** START Extracted information **

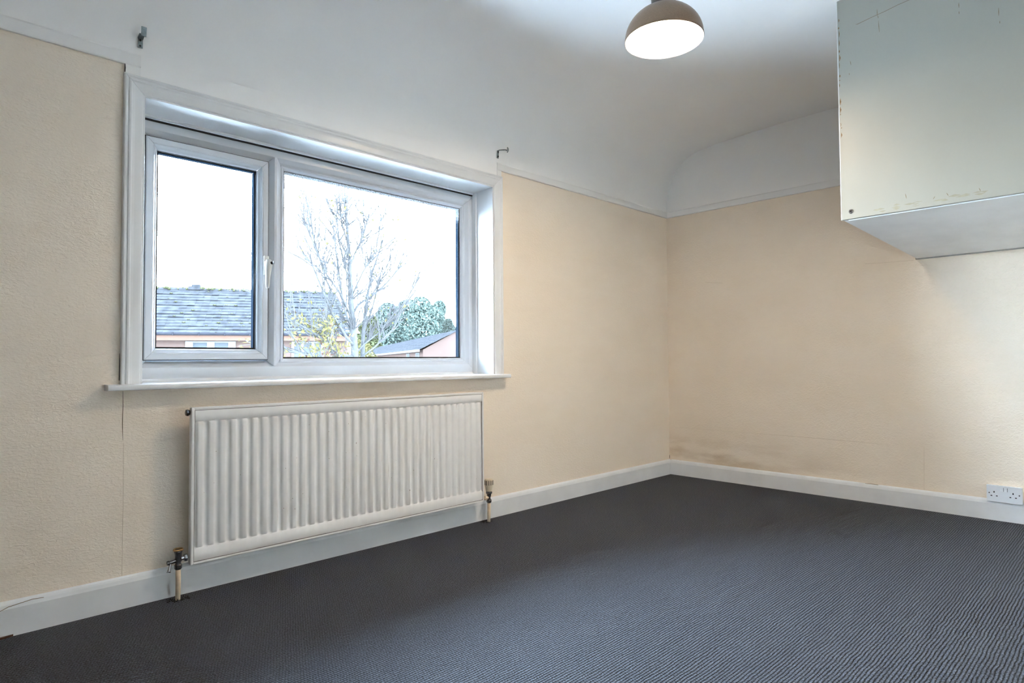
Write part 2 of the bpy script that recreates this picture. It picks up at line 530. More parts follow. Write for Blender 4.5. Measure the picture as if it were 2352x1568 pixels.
# white band of wall above the picture rail on the right wall
obj('trim_2', box(nb(), -0.0035, -0.0003, YB, -0.006, 1.95, 2.41), M['ceiling'], kind='structure')

def rail(name, outline, axis, a0, a1):
    return obj(name, prism(nb(), outline, axis, a0, a1), M['rail'], kind='structure')
# flat picture rail, cut short at both ends of the window
rail('trim_3', [(0, 1.914), (-0.010, 1.914), (-0.012, 1.918), (-0.012, 1.954), (-0.008, 1.960), (0, 1.962)], 'x', XL, -3.511)
rail('trim_4', [(0, 1.914), (-0.010, 1.914), (-0.012, 1.918), (-0.012, 1.950), (-0.008, 1.956), (0, 1.958)], 'x', -1.752, 0.0)
rail('trim_5', [(0, 1.912), (-0.010, 1.912), (-0.012, 1.916), (-0.012, 1.950), (-0.008, 1.957), (0, 1.959)], 'y', YB, -0.012)
# rail stubs that run down to the architrave corners
obj('trim_6', box(nb(), -3.5625, -3.511, -0.009, -0.0005, 1.874, 1.9195), M['rail'], kind='structure')
obj('trim_7', box(nb(), -1.752, -1.7215, -0.009, -0.0005, 1.874, 1.9195), M['rail'], kind='structure')

# skirting boards with a chamfered top
sk = [(0, 0), (-0.017, 0), (-0.017, 0.086), (-0.013, 0.098), (-0.009, 0.104), (0, 0.108)]
obj('baseboard_window', prism(nb(), sk, 'x', XL, 0.0), M['skirt'], kind='structure')
obj('baseboard_right', prism(nb(), sk, 'y', YB, -0.0175), M['skirt'], kind='structure')

# cracks and paper seams that the photograph shows on the walls
def crack(parent, pts, w, normal, m):
    obj('crack', strip(nb(), pts, w, normal), m, parent)
NW, NE = (0, -1, 0), (-1, 0, 0)
crack(wall_n, [(-3.553, 0, .752), (-3.552, 0, .70), (-3.553, 0, .64), (-3.551, 0, .58)], [.0012, .002, .003, .001], NW, M['pencil'])
crack(wall_n, [(-3.5645, 0, .885), (-3.5642, 0, .84), (-3.5645, 0, .79)], [.001, .003, .0028], NW, M['black'])
crack(wall_n, [(-3.561, -0.009, 1.918), (-3.560, -0.009, 1.900), (-3.5605, -.009, 1.884)], [.002, .004, .003], NW, M['black'])
crack(wall_n, [(-3.549, 0, .57), (-3.548, 0, .35), (-3.549, 0, .109)], .0012, NW, M['seam'])
crack(wall_e, [(0, -.06, .349), (0, -.5, .350), (0, -.85, .351), (0, -1.1, .351), (0, -1.30, .349), (0, -1.46, .346)],
      [.0010, .0012, .0016, .0022, .0018, .001], NE, M['seam'])
crack(wall_e, [(0, -1.627, .353), (0, -1.6255, .26), (0, -1.622, .108)], [.001, .0016, .0012], NE, M['seam'])
crack(wall_e, [(0, -.31, 1.402), (0, -.38, 1.392), (0, -.445, 1.384)], .0014, NE, M['seam'])
crack(wall_e, [(0, -1.35, 1.414), (0, -1.47, 1.409), (0, -1.60, 1.406)], .0014, NE, M['seam'])
crack(wall_e, [(-.0015, -.002, .112), (-.0015, -.002, .125), (-.0015, -.002, .14)], [.002, .004, .002], (-1, -1, 0), M['pencil'])
crack(wall_e, [(-.008, -1.325, .1075), (-.008, -1.355, .1085), (-.008, -1.395, .1075)], [.003, .005, .004], (-.5, 0, 1), M['pencil'])
crack(bpy.data.objects['baseboard_window'], [(-3.885, -.017, .083), (-3.86, -.0165, .093), (-3.80, -.0125, .1), (-3.77, -.013, .098)], .002, NW, M['pencil'])

# ------------------------------------------------------------------ window
win = empty('window_1', (-2.644, 0.157, 0.78), kind='structure', label='white two-light window with a side-hung casement on its left')
WY = 0.157
# architrave (three mitred lengths), moulded section
ap = [(0.0, -0.0005), (0.0, -0.019), (0.003, -0.022), (0.007, -0.022), (0.010, -0.0195), (0.0125, -0.019), (0.016, -0.0235), (0.021, -0.024),
      (0.026, -0.0205), (0.034, -0.0185), (0.052, -0.0165), (0.058, -0.0155), (0.0615, -0.0125), (0.063, -0.008), (0.063, -0.0005)]
AX0, AX1, AZ1 = -3.5635, -1.7215, 1.879
obj('architrave', mitre_bar(nb(), (AX0, 0.776), (AX0, AZ1), (1, 0), ap, m0=False), M['gloss'], win)
obj('architrave', mitre_bar(nb(), (AX0, AZ1), (AX1, AZ1), (0, -1), ap), M['gloss'], win)
obj('architrave', mitre_bar(nb(), (AX1, AZ1), (AX1, 0.776), (-1, 0), ap, m1=False), M['gloss'], win)
# reveal boards
obj('reveal_board', box(nb(), OX0, OX0 + .006, -.012, 0.20, 0.776, OZ1 - .004, .001), M['gloss'], win)
obj('reveal_board', box(nb(), OX1 - .006, OX1, -.012, 0.20, 0.776, OZ1 - .004, .001), M['gloss'], win)
obj('reveal_board', prism(nb(), [(-.012, 1.8095), (-.012, 1.816), (.20, 1.816), (.20, 1.803), (.127, 1.8035)], 'x', OX0, OX1), M['gloss'], win)
# corner beads between boards and frame
obj('reveal_bead', box(nb(), OX1 - .014, OX1 - .0062, 0.122, WY, 0.776, 1.802, .002), M['gloss'], win)
obj('reveal_bead', box(nb(), OX0 + .0062, OX0 + .012, 0.128, WY, 0.776, 1.802, .002), M['gloss'], win)
obj('reveal_bead', box(nb(), OX0 + .007, OX1 - .015, 0.134, WY - .006, 1.7945, 1.8036, .0015), M['gloss'], win)
obj('gap_shade', box(nb(), OX0 + .007, OX1 - .0065, 0.150, 0.180, 1.7885, 1.7945), M['black'], win, label='black strip for the shade in the gap above the frame')  # solid black strip painted in for the shade of the gap
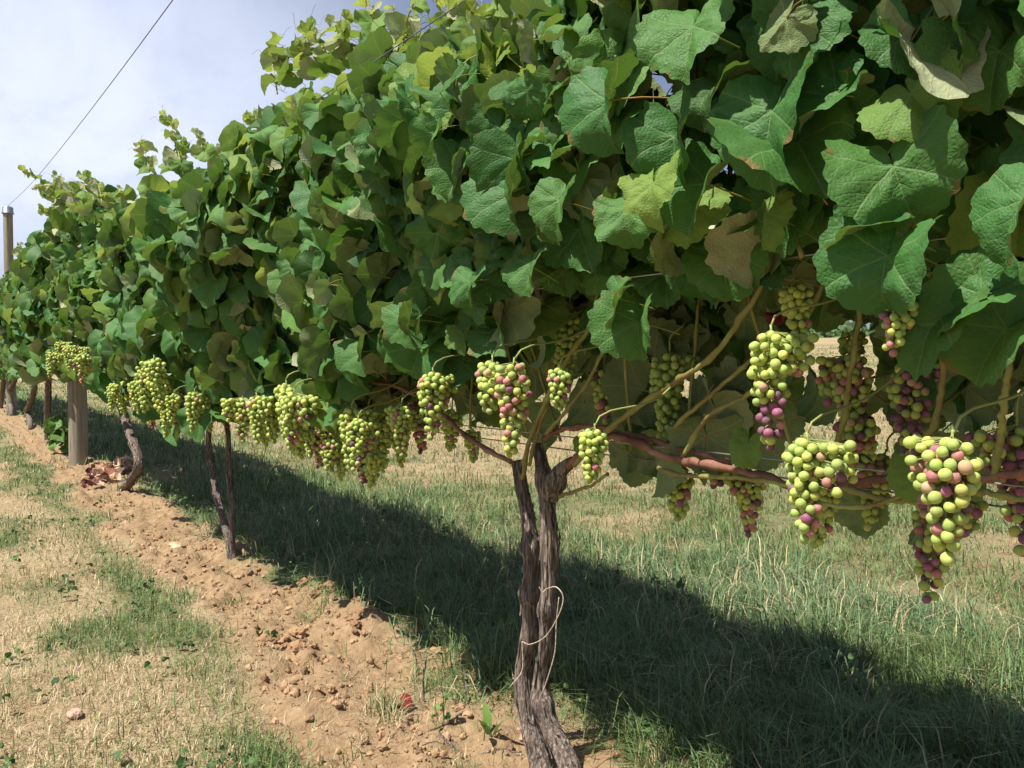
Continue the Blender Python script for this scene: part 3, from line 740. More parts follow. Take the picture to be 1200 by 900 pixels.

** END Extracted information **

Set problem: Reproduce the data above in full, exactly as it is, with the pictures left out.

Expected answer:
Write part 2 of the bpy script that recreates this picture. It picks up at line 530. More parts follow. Write for Blender 4.5. Measure the picture as if it were 2352x1568 pixels.
# white band of wall above the picture rail on the right wall
obj('trim_2', box(nb(), -0.0035, -0.0003, YB, -0.006, 1.95, 2.41), M['ceiling'], kind='structure')

def rail(name, outline, axis, a0, a1):
    return obj(name, prism(nb(), outline, axis, a0, a1), M['rail'], kind='structure')
# flat picture rail, cut short at both ends of the window
rail('trim_3', [(0, 1.914), (-0.010, 1.914), (-0.012, 1.918), (-0.012, 1.954), (-0.008, 1.960), (0, 1.962)], 'x', XL, -3.511)
rail('trim_4', [(0, 1.914), (-0.010, 1.914), (-0.012, 1.918), (-0.012, 1.950), (-0.008, 1.956), (0, 1.958)], 'x', -1.752, 0.0)
rail('trim_5', [(0, 1.912), (-0.010, 1.912), (-0.012, 1.916), (-0.012, 1.950), (-0.008, 1.957), (0, 1.959)], 'y', YB, -0.012)
# rail stubs that run down to the architrave corners
obj('trim_6', box(nb(), -3.5625, -3.511, -0.009, -0.0005, 1.874, 1.9195), M['rail'], kind='structure')
obj('trim_7', box(nb(), -1.752, -1.7215, -0.009, -0.0005, 1.874, 1.9195), M['rail'], kind='structure')

# skirting boards with a chamfered top
sk = [(0, 0), (-0.017, 0), (-0.017, 0.086), (-0.013, 0.098), (-0.009, 0.104), (0, 0.108)]
obj('baseboard_window', prism(nb(), sk, 'x', XL, 0.0), M['skirt'], kind='structure')
obj('baseboard_right', prism(nb(), sk, 'y', YB, -0.0175), M['skirt'], kind='structure')

# cracks and paper seams that the photograph shows on the walls
def crack(parent, pts, w, normal, m):
    obj('crack', strip(nb(), pts, w, normal), m, parent)
NW, NE = (0, -1, 0), (-1, 0, 0)
crack(wall_n, [(-3.553, 0, .752), (-3.552, 0, .70), (-3.553, 0, .64), (-3.551, 0, .58)], [.0012, .002, .003, .001], NW, M['pencil'])
crack(wall_n, [(-3.5645, 0, .885), (-3.5642, 0, .84), (-3.5645, 0, .79)], [.001, .003, .0028], NW, M['black'])
crack(wall_n, [(-3.561, -0.009, 1.918), (-3.560, -0.009, 1.900), (-3.5605, -.009, 1.884)], [.002, .004, .003], NW, M['black'])
crack(wall_n, [(-3.549, 0, .57), (-3.548, 0, .35), (-3.549, 0, .109)], .0012, NW, M['seam'])
crack(wall_e, [(0, -.06, .349), (0, -.5, .350), (0, -.85, .351), (0, -1.1, .351), (0, -1.30, .349), (0, -1.46, .346)],
      [.0010, .0012, .0016, .0022, .0018, .001], NE, M['seam'])
crack(wall_e, [(0, -1.627, .353), (0, -1.6255, .26), (0, -1.622, .108)], [.001, .0016, .0012], NE, M['seam'])
crack(wall_e, [(0, -.31, 1.402), (0, -.38, 1.392), (0, -.445, 1.384)], .0014, NE, M['seam'])
crack(wall_e, [(0, -1.35, 1.414), (0, -1.47, 1.409), (0, -1.60, 1.406)], .0014, NE, M['seam'])
crack(wall_e, [(-.0015, -.002, .112), (-.0015, -.002, .125), (-.0015, -.002, .14)], [.002, .004, .002], (-1, -1, 0), M['pencil'])
crack(wall_e, [(-.008, -1.325, .1075), (-.008, -1.355, .1085), (-.008, -1.395, .1075)], [.003, .005, .004], (-.5, 0, 1), M['pencil'])
crack(bpy.data.objects['baseboard_window'], [(-3.885, -.017, .083), (-3.86, -.0165, .093), (-3.80, -.0125, .1), (-3.77, -.013, .098)], .002, NW, M['pencil'])

# ------------------------------------------------------------------ window
win = empty('window_1', (-2.644, 0.157, 0.78), kind='structure', label='white two-light window with a side-hung casement on its left')
WY = 0.157
# architrave (three mitred lengths), moulded section
ap = [(0.0, -0.0005), (0.0, -0.019), (0.003, -0.022), (0.007, -0.022), (0.010, -0.0195), (0.0125, -0.019), (0.016, -0.0235), (0.021, -0.024),
      (0.026, -0.0205), (0.034, -0.0185), (0.052, -0.0165), (0.058, -0.0155), (0.0615, -0.0125), (0.063, -0.008), (0.063, -0.0005)]
AX0, AX1, AZ1 = -3.5635, -1.7215, 1.879
obj('architrave', mitre_bar(nb(), (AX0, 0.776), (AX0, AZ1), (1, 0), ap, m0=False), M['gloss'], win)
obj('architrave', mitre_bar(nb(), (AX0, AZ1), (AX1, AZ1), (0, -1), ap), M['gloss'], win)
obj('architrave', mitre_bar(nb(), (AX1, AZ1), (AX1, 0.776), (-1, 0), ap, m1=False), M['gloss'], win)
# reveal boards
obj('reveal_board', box(nb(), OX0, OX0 + .006, -.012, 0.20, 0.776, OZ1 - .004, .001), M['gloss'], win)
obj('reveal_board', box(nb(), OX1 - .006, OX1, -.012, 0.20, 0.776, OZ1 - .004, .001), M['gloss'], win)
obj('reveal_board', prism(nb(), [(-.012, 1.8095), (-.012, 1.816), (.20, 1.816), (.20, 1.803), (.127, 1.8035)], 'x', OX0, OX1), M['gloss'], win)
# corner beads between boards and frame
obj('reveal_bead', box(nb(), OX1 - .014, OX1 - .0062, 0.122, WY, 0.776, 1.802, .002), M['gloss'], win)
obj('reveal_bead', box(nb(), OX0 + .0062, OX0 + .012, 0.128, WY, 0.776, 1.802, .002), M['gloss'], win)
obj('reveal_bead', box(nb(), OX0 + .007, OX1 - .015, 0.134, WY - .006, 1.7945, 1.8036, .0015), M['gloss'], win)
obj('gap_shade', box(nb(), OX0 + .007, OX1 - .0065, 0.150, 0.180, 1.7885, 1.7945), M['black'], win, label='black strip for the shade in the gap above the frame')  # solid black strip painted in for the shade of the gap
Continue the Blender Python script for this scene: part 3, from line 740. More parts follow. Take the picture to be 1200 by 900 pixels.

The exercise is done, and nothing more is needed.